The Palaces of the Vatican are an agglomeration of several buildings built in different periods, starting from the time when, on their return from periods spent at Avignon (1309-1377), the Popes decided to move their offices from the Lateran building, where they had resided since the early centuries of Christianity, to the Vatican. At the onset of the 15th-century, Pope Alexander V (Alessandro V) ordered the building of the “passetto”, a walkway connecting the Castel Sant'Angelo with the Palace of the Vatican.

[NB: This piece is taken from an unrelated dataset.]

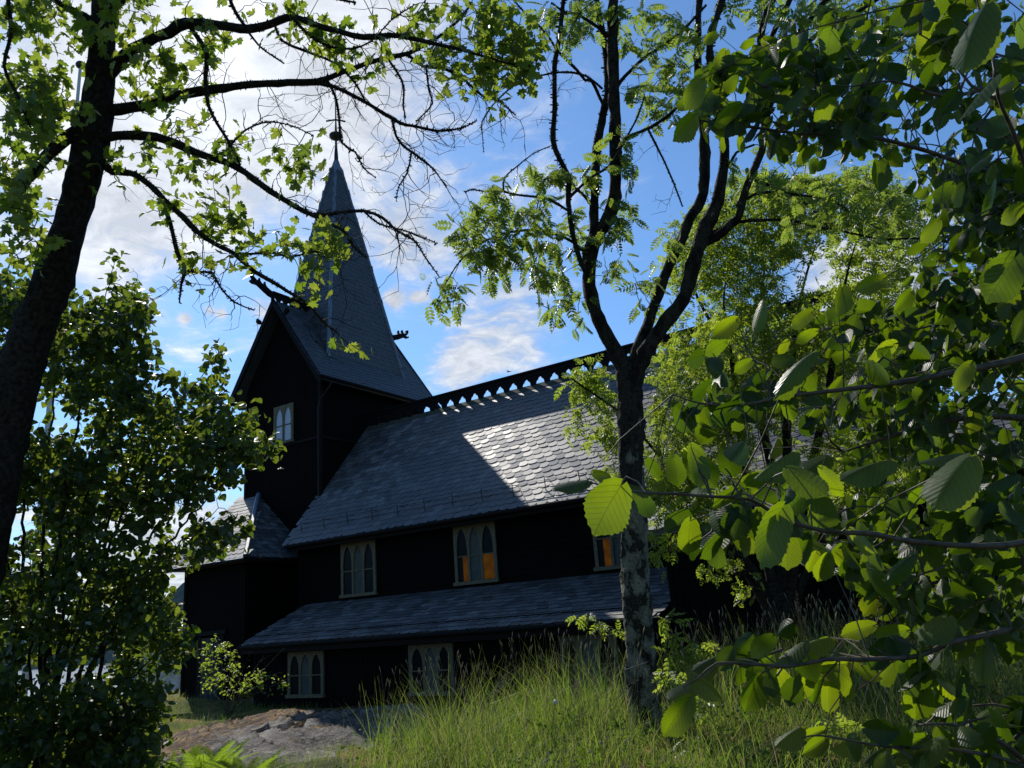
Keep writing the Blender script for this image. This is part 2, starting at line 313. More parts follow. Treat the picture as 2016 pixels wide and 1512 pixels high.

The Palaces began to assume their present appearance during the papacy of Nicholas V (Niccolò V) (1447-55). Sixtus IV (1471-84) commissioned the building of the Sistine Chapel, and Innocence VIII (1484-92) moved his residence to a palace he had built especially for himself on the hill of Belvedere. With the election of Alexander VI (1492-1503), the popes returned to their residence in the palace occupied by Nicholas V, which was reinforced with the construction of the Borgia Tower. During the papacy of Julius II (1503-1513), Bramante built the Belvedere Courtyard, connecting the villa of Innocence VIII with the Palaces of the Vatican. The splendid and spectacular courtyard is built on three levels and terminates in a magnificent exhedra (which Pirro Ligorio made into the famous large niche in 1560). Bramante also built the loggias of the Saint Damasus Courtyard, which were completed and frescoed by Raphael. Following the disastrous sacking of Rome (1527), during the pontificate of Paul III (1534-50), the Vatican complex was expanded with the building, as designed by Antonio da Sangallo, the Younger, of the Royal Hall (Sala Regia), the Ducal Hall (Sala Ducale) and the Pauline Chapel (Cappella Paolina) (frescoed by Michelangelo). During the pontificate of Sixtus V (1585-90), Domenico Fontana built a new papal residence (the present one) and did away with Bramante’s Belvedere Courtyard, by erecting the building that houses the Library’s Sistine Stateroom. In the 17th-century, the complex was enlarged by the construction of the Pauline Rooms, the Library and the Archive, and Bernini added the Royal Staircase (Scala Regia) and renovated the Ducal Hall (Sala Ducale). Between the latter half of the 18th- and the early 19th-century, work began to systematically set up the vast art and archaeological collections of the popes.

History of the Museum’s Setting Up
Though a first collection of antique statues had already been arranged in the Belvedere Courtyard at the time of Pope Julius II, the opening of an actual museum was conceived only at the time of Pope Clement XIII’s papacy (1758-69), and it was by his will that the Secular Museum (Museo Profano) was set up with the help of Winckelmann. The Pius-Clementine Museum (Museo Pio Clementino) was founded right after this time, during the papacies of Clement XIV (1769-74) and Pius VI (1775-99), followed by the Chiaramonti Museum, which was set up by Canova between 1807 and 1810. The New Wing (Braccio Nuovo) was opened in 1822, the Gregorian Etruscan Museum in 1837, the Gregorian Egyptian Museum in 1839, the Lateran Secular Museum (now called the Gregorian Secular Museum) in 1844, followed by the Pius Christian Museum (both established in the basilica of Saint John Lateran, and only later transferred to the Vatican). The Missionary Museum of Ethnology, the Historical Museum and the Modern Art Collection were set up in the early decades of the 20th-century. And lastly came the Picture Gallery, opened to the public in 1932.